A few emerging patterns will determine winners and losers.

Winners look like companies that

  • Treat data as a product: versioned, documented and priced.
  • Combine proprietary signals with privacy-preserving controls — clean rooms, differential privacy, federated approaches.
  • Build transparent provenance so enterprise buyers can trace lineage and consent.

Risks are real

  • Regulatory scrutiny is increasing. Privacy authorities in the U.S. and EU have made data practices a priority; enforcement can wipe out value fast.
  • Bad data scales poorly. A messy dataset sold to many model teams propagates bias and fuels hallucinations downstream.
  • Reputation damage is stubborn. Once consumers feel they were secretly monetized, trust is hard to win back — and fines aren’t the worst consequence.

Examples to watch

  • Major cloud vendors packaging exchange layers and clean-room tools, which makes marketplace activity much easier.
  • Retailers and telcos sitting on long-term consumer signals experimenting with controlled licensing deals to advertisers and model builders.
  • Synthetic-data startups offering verticalized solutions for healthcare and finance where real data is scarce or legally fraught.
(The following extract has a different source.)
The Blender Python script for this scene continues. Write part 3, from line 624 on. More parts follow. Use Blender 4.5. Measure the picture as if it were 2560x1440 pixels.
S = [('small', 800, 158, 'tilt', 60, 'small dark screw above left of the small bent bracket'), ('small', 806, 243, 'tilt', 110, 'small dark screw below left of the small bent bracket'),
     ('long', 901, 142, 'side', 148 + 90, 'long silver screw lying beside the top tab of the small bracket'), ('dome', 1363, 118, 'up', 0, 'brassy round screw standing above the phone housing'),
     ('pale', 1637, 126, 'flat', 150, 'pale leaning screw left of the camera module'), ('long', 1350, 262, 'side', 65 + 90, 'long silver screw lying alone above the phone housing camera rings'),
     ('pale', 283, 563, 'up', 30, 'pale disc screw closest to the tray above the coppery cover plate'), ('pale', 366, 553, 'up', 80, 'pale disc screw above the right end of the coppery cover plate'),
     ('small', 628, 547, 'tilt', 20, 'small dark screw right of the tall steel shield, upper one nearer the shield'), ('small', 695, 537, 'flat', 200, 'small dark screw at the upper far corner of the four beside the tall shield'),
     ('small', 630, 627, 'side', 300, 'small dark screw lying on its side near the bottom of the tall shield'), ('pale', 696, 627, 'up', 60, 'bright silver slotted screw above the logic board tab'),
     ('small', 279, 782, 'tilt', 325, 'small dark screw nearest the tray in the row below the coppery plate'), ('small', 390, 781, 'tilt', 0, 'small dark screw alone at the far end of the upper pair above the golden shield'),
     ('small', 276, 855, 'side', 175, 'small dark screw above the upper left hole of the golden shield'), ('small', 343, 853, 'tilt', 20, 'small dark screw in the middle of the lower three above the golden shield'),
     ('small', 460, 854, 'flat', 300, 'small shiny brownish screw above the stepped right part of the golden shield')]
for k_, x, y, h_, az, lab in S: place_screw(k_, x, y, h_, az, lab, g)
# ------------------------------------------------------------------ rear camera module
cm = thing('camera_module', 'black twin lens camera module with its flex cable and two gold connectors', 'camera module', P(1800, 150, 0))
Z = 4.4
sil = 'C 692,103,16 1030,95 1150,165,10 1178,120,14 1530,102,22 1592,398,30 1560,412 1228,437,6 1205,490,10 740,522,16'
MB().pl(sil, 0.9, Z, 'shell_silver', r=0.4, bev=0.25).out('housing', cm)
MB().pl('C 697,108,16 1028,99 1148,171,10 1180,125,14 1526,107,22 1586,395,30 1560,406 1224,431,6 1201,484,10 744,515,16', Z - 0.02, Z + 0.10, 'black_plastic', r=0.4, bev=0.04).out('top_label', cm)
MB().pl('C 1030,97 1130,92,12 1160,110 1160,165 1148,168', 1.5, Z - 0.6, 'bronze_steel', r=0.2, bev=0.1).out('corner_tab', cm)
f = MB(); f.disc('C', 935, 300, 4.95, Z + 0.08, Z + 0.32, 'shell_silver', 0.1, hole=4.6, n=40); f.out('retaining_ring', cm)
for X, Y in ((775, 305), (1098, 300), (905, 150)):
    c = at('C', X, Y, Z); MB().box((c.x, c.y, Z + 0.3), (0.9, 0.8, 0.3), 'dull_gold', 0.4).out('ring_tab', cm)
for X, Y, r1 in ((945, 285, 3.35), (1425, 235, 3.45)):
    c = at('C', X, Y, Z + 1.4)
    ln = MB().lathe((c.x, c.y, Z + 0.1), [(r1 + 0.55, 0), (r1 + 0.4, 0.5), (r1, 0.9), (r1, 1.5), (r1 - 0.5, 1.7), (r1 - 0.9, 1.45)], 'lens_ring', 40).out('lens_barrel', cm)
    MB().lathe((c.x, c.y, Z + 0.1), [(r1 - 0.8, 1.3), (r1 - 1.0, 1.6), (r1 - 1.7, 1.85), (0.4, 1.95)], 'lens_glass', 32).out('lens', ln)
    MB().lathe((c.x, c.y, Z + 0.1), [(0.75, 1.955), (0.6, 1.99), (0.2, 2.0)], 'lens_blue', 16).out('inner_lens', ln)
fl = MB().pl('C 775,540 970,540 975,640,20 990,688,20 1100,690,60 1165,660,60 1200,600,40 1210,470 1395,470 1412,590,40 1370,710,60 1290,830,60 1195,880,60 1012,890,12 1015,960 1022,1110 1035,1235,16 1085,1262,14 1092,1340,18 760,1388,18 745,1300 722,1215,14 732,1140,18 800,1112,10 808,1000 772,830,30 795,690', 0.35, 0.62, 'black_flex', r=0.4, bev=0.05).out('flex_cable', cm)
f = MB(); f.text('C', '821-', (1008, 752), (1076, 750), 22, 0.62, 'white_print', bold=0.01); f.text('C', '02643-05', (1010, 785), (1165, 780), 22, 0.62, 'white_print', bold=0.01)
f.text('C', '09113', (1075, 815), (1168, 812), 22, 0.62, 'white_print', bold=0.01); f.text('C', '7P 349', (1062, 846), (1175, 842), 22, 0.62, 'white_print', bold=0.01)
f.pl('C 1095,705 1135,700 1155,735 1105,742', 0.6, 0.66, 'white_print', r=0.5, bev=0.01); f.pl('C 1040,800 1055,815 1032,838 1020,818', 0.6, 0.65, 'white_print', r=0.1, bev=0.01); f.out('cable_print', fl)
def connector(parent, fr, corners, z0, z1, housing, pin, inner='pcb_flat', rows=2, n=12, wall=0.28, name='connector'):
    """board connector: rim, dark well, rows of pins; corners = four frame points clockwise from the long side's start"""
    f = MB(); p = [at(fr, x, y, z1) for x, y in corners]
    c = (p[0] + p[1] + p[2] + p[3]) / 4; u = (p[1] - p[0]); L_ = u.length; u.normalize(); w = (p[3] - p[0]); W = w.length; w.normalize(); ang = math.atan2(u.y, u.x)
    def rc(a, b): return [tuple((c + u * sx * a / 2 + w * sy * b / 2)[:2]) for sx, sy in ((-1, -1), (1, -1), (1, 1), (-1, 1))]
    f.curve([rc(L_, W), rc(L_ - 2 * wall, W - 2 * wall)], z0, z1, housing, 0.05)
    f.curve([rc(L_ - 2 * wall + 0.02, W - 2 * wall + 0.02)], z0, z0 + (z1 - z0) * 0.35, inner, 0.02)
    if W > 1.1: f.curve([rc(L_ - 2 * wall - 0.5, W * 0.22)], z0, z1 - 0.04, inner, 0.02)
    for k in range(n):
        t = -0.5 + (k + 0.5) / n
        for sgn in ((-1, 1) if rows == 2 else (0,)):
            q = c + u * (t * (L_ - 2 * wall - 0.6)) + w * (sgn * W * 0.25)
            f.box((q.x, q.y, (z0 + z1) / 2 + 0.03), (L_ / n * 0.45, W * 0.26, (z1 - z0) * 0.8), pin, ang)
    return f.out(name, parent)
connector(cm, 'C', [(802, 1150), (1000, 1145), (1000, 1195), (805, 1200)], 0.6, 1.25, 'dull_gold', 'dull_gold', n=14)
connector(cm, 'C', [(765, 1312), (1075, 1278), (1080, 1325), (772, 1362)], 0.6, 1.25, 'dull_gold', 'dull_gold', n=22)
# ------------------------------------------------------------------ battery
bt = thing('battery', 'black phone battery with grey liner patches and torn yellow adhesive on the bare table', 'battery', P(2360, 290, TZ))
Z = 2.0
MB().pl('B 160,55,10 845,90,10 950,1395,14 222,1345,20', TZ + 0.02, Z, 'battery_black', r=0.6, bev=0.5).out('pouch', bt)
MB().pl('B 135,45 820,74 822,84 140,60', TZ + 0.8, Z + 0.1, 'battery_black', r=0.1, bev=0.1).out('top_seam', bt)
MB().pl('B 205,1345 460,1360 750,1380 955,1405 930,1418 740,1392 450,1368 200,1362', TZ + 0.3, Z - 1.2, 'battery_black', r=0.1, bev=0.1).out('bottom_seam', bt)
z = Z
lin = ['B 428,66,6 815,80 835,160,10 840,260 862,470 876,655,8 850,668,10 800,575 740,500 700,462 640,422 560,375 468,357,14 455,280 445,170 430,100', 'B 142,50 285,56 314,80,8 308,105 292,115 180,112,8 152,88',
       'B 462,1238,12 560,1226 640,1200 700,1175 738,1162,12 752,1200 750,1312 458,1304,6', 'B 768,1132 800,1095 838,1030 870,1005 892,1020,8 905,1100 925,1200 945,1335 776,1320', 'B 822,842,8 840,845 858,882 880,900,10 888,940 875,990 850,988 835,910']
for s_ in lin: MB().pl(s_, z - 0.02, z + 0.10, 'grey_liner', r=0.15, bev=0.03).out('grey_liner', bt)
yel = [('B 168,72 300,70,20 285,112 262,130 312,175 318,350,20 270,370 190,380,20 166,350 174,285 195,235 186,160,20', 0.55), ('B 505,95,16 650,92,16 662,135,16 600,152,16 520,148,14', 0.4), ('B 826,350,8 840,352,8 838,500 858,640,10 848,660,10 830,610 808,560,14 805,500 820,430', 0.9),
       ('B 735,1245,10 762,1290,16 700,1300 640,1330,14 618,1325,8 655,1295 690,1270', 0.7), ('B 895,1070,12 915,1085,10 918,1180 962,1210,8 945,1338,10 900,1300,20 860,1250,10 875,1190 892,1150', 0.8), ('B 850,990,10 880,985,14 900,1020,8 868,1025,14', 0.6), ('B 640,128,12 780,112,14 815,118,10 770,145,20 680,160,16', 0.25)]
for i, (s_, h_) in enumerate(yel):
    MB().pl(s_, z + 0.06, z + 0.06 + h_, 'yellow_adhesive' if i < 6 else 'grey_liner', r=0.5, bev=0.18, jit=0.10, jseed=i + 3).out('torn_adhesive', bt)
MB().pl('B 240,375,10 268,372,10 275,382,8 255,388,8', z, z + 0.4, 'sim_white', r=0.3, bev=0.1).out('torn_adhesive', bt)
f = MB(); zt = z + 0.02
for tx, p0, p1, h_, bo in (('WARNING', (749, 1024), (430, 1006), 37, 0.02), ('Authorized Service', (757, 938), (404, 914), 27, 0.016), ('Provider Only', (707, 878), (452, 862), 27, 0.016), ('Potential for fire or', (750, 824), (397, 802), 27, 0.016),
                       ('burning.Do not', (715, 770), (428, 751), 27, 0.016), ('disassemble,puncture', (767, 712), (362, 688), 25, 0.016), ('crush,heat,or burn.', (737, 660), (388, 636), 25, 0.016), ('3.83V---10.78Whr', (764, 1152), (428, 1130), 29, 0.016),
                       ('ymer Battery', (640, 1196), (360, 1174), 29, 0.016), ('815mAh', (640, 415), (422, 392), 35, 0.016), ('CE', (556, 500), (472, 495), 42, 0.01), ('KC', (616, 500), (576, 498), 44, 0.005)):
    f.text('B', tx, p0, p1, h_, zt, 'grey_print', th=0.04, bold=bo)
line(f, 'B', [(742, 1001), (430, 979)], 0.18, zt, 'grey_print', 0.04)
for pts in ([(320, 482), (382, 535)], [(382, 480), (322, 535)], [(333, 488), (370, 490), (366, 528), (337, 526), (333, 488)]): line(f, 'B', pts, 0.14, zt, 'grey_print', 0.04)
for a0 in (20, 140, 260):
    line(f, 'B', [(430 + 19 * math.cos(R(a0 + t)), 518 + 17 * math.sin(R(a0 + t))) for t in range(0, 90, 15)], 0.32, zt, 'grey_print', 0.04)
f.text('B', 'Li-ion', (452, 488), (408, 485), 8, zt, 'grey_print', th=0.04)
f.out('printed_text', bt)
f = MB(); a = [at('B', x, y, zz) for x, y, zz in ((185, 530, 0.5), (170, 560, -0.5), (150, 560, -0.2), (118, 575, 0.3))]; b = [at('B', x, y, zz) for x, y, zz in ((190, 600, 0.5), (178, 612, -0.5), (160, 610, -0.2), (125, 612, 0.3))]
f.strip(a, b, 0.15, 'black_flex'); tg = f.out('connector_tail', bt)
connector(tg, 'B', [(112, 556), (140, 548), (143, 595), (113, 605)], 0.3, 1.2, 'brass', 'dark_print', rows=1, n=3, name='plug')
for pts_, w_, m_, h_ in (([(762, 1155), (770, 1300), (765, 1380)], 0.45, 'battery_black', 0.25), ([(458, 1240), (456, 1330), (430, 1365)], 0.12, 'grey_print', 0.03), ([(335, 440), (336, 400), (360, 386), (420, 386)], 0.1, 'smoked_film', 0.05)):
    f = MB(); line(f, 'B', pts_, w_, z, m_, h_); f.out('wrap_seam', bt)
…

From an investment perspective, this trend shifts some theses. Infrastructure providers that control the pipes and the access controls pick up indirect gains as dataset transactions rise. Pure-play data marketplaces carry higher risk: their economics rely on persistent demand for licensed sets and on staying compliant across jurisdictions.

What this means for companies and investors

  • Product teams: stop treating logs as disposable telemetry. Start versioning datasets, documenting them, and enforcing access controls and retention rules.
  • Legal and compliance: assume licensing clauses will be challenged. Build audit trails and consent-forward engineering now, not later.
  • Investors: track revenue from data services, margin expansion from higher-value licensing, and customer churn tied to privacy incidents.

The upshot

The next durable advantage in AI may not be model scale so much as data discipline. Catalogs that are well curated, legal frameworks that hold up in court or in regulatory review, and engineering that preserves privacy are where lasting value will be created. Expect M&A, partnerships, and regulatory skirmishes as the market sorts genuine winners from hype.

Near-term signals to watch

  • New clean-room and marketplace announcements from major cloud providers
  • Vertical synthetic-data pilots landing in healthcare and finance
  • Enforcement actions or guidance from U.S. privacy regulators clarifying acceptable licensing

This is not a speculative fad. It’s less glamorous than big model headlines, sure, but for companies that want a durable AI edge, figuring out how to monetize and protect their data is the strategic work that matters.